Not Quite Fibonacci

Number Theory Level 3

Let us define a recursive relation of $M_n$ as follows:

$\begin{cases} M_1 = 1 \\ M_2 = 2 \\ M_n = M_{n-1} M_{n-2}\text{ for }n>2 \end{cases}$

What is $\log_2({M_{17}})$ ?

1 solution

Geoff Pilling
Jun 21, 2017

Let $L_n = \log_2(M_n)$

Since $M_n = M_{n-1} \times M_{n-2}$ for $n>2$ , this implies that:

$L_n = L_{n-1} + L_{n-2}$ for $n>2$

So, the $L_n$ are simply the Fibonacci numbers, but they are off by 1. (Since Fibonacci numbers are defined $F_0 = 0, F_1 = 1$ , and $F_2 = 1$ )

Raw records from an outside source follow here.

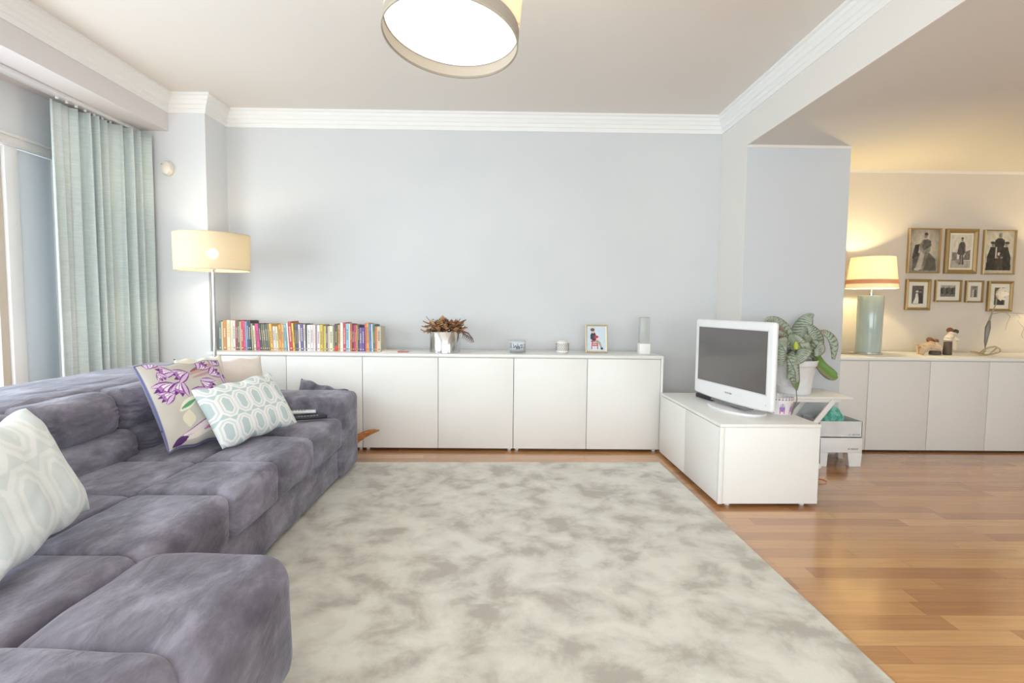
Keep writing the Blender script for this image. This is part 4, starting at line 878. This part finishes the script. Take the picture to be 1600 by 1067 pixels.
# dried spathe on the floor beyond the sofa arm
b = B()
def spat(u, v):
    x_ = -.38 + .62 * u; z_ = .03 + .19 * u ** 2.2 + .02 * math.sin(u * 9); w_ = .10 * math.sin(PI * min(.985, .06 + .93 * u)) ** .8; a = (v - .5) * 2
    return Vector((x_, a * w_ * .7, z_ - .02 + w_ * (a * a) * .8))
b.sheet(spat, 30, 12)
o = b.obj('palm_spathe', noise_tint(mat('spathe_brown', (190, 124, 70), .6), (170, 104, 58), (214, 150, 88), 9, stretch=(1, 8, 8)), loc=(-1.19, 4.09, .0), auto=180)
o.modifiers.new('t', 'SOLIDIFY').thickness = .006
tag(o, 'curved dry brown palm spathe on the floor between sofa arm and cabinets', 'dried leaf')

# ------------------------------------------------------------------ floor lamp
fp = thing('floor_lamp', 'steel floor lamp with a lit beige drum shade behind the sofa', 'lamp', (-2.175, 4.09, 0))
B().lathe([(0, 0), (.14, 0), (.143, .006), (.14, .016), (.03, .022), (0, .022)], seg=48).obj('base', M_chrome, fp)
B().lathe([(.0, .02), (.0135, .02), (.0135, 1.40), (.02, 1.402), (.02, 1.43), (0, 1.432)], seg=20).obj('pole', M_chrome, fp)
Mlin = shade_mat('linen_shade', (238, 226, 200), .20, weave=.10, thru=.2)
b = B().lathe([(.252, 1.405), (.256, 1.668), (.2545, 1.668), (.2505, 1.405)], seg=72); fsh = b.obj('lamp_shade', Mlin, fp)
B().lathe([(.2512, 1.404), (.2532, 1.404), (.2532, 1.410), (.2512, 1.410)], seg=72).lathe([(.255, 1.663), (.257, 1.663), (.257, 1.669), (.255, 1.669)], seg=72).obj('shade_rim', mat('shade_rim_brown', (206, 184, 150), .7), fsh)
b = B()
for k in range(3): a = k * 2 * PI / 3 + .5; b.tube([(0, 0, 1.425), (.251 * math.cos(a), .251 * math.sin(a), 1.425)], .002, 5)
b.obj('shade_carrier', M_chrome, fp)
B().ball((0, 0, 1.53), .038).obj('bulb', emit('bulb_floor', (255, 236, 205), 34), fp)
lamp_light('floor_lamp_light', (-2.175, 4.09, 1.53), 15, (1, .80, .55), .04)

# ceiling lamp, hanging slightly askew
cl = thing('ceiling_lamp', 'large drum pendant lamp with glowing diffuser hanging from the ceiling', 'lamp', (-.205, 2.0, 2.105))
cl.rotation_euler = (-.13, .085, 0)
B().lathe([(.240, .0505), (.240, .30), (.2385, .30), (.2385, .0505)], seg=96).obj('lamp_shade', shade_mat('pendant_shade', (232, 228, 212), .3, weave=.08), cl)
B().lathe([(.2370, 0), (.2405, 0), (.2405, .05), (.2370, .05)], seg=96).obj('unlit_shade_band', mat('pendant_shade_unlit', (168, 158, 146), .7), cl)  # shade below the diffuser, its lack of lamplight painted as a darker opaque ring
B().lathe([(.2375, -.001), (.242, -.001), (.242, .006), (.2375, .006)], seg=96).obj('shade_rim', mat('pendant_rim', (176, 168, 152), .6), cl)
B().lathe([(0, .05), (.2375, .05), (.2375, .053), (0, .053)], seg=96).obj('diffuser', emit('diffuser_white', (255, 248, 232), 1.5), cl)
B().lathe([(0, .055), (.236, .055), (.236, .056), (0, .056)], seg=48).obj('lamp_tray', mat('tray', (240, 235, 225), .6), cl)
b = B()
for k in range(3): a = k * 2 * PI / 3; b.tube([(0, 0, .29), (.238 * math.cos(a), .238 * math.sin(a), .29)], .003, 6)
b.obj('spider', M_chrome, cl)
for k in range(3):
    a = k * 2 * PI / 3 + .6; B().ball((.09 * math.cos(a), .09 * math.sin(a), .17), .028).obj('bulb', emit('pendant_bulb', (255, 226, 170), 10), cl)
B().tube([(0, 0, .17), (0, 0, .30), (-.01, -.015, .5), (-.035, .06, .68)], .005, 8).obj('cord', M_plastic, cl)
B().lathe([(0, -.03), (.045, -.03), (.055, 0), (0, 0)], (-.04, .075, .70), 28).obj('ceiling_rose', M_plastic, cl)
lamp_light('ceiling_lamp_light', (-.21, 2.02, 2.27), 11, (1, .84, .62), .08)

# ------------------------------------------------------------------ curtain, track, sensor
def cur_fn(u, v):
    # u along the track from near to far, v from floor to top
    y = 3.64 + .775 * u; xb_ = -2.965 + .155 * u * u
    k = u * 9.5; am = (.008 if u < .2 else .046) * (.75 + .25 * math.sin(u * 17 + 1))
    ph = 2 * PI * (k + .18 * math.sin(k * 1.7))
    x_ = xb_ + am * math.sin(ph) * (1 + .25 * (1 - v)); y += .018 * math.sin(ph * 1 + 1.2) * (1 - .2 * v) + .008 * (1 - v) * math.sin(u * 23)
    x_ += .01 * noise.noise(Vector((u * 6, v * 1.5, 4))) * (1 - v)
    return Vector((x_, y, .03 + 2.445 * v))
b = B().sheet(cur_fn, 260, 24)
cmt = noise_tint(mat('linen_curtain', (200, 212, 210), .85, spec=.15, sheen=.25), (204, 217, 216), (225, 234, 233), 14, stretch=(1, 1, 14), lo=.3, hi=.7, bump=.3, bscale=90)
o = b.obj('curtain', cmt, auto=180); o.modifiers.new('t', 'SOLIDIFY').thickness = .003
tag(o, 'pale blue-green linen curtain gathered at the far end of the window', 'curtain')
ct = thing('curtain_track', 'white curtain track fixed under the boxed beam above the window', 'curtain track', (-2.93, 2.0, 2.49))
B().box(-.035, .035, -3.4, 2.42, .004, .0295, .003).obj('rail', M_plastic, ct, mtx=Matrix.Rotation(-.0, 4, 'Z'))
b = B()
for k in range(10): b.box(-.006, .006, 1.66 + k * .08, 1.675 + k * .08, -.012, .004, .002)
b.obj('glider', M_plastic, ct)
se = thing('motion_sensor', 'small round white sensor on the wall pier next to the curtain', 'sensor', (-2.69, 4.449, 2.225))
B().lathe([(0, 0), (.045, 0), (.05, .01), (.05, .035), (.042, .055), (.02, .066), (0, .068)], seg=32, sx=.9, sy=1.15).obj('housing', mat('sensor_cream', (234, 226, 214), .4), se, mtx=Matrix.Rotation(PI / 2, 4, 'X'))
B().box(-.03, .0, -.062, -.055, .022, .027).obj('lens_slit', mat('slit', (150, 146, 140), .5), se)
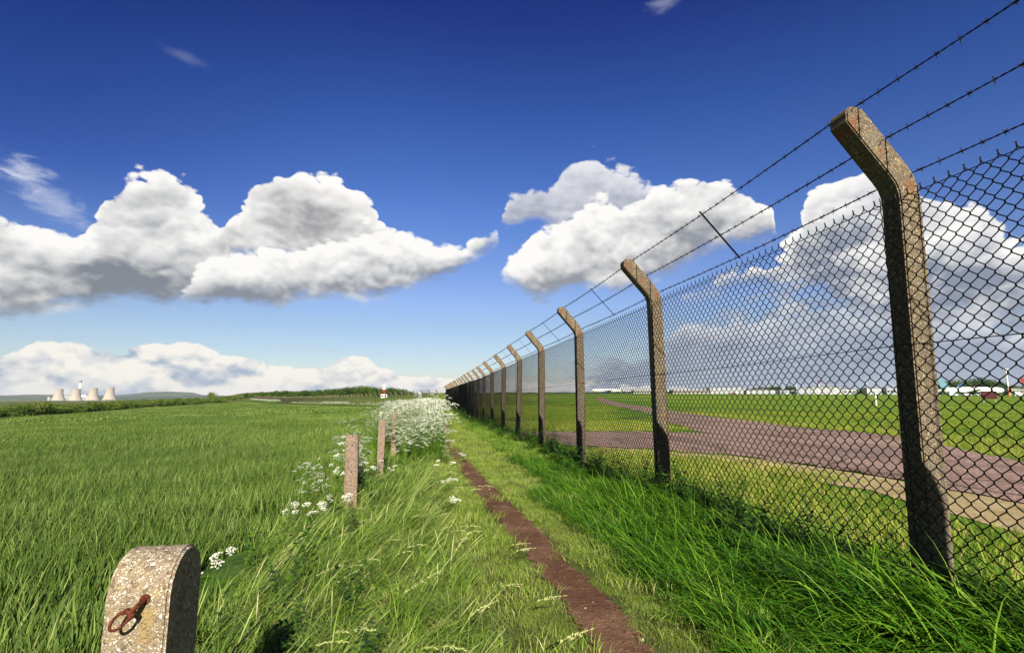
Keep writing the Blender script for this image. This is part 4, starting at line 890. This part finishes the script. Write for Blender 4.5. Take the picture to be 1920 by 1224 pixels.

Or, $L_n = F_{n-1}$ where $F_n$ are the Fibonacci numbers!

So, $\log_2(M_{17}) = L_{17} = F_{16} = \boxed{987}$

Actually, the solution is $F_{16}$ since Fibonacci numbers are numbered from $0$ and the sequence listed is numbered from $1$ .

Marta Reece - 3 years, 11 months ago

Thanks! I've updated the solution, accordingly.

Geoff Pilling - 3 years, 11 months ago

nice problem !

Relue Tamref - 3 years, 10 months ago

Hey, thanks!

Geoff Pilling - 3 years, 10 months ago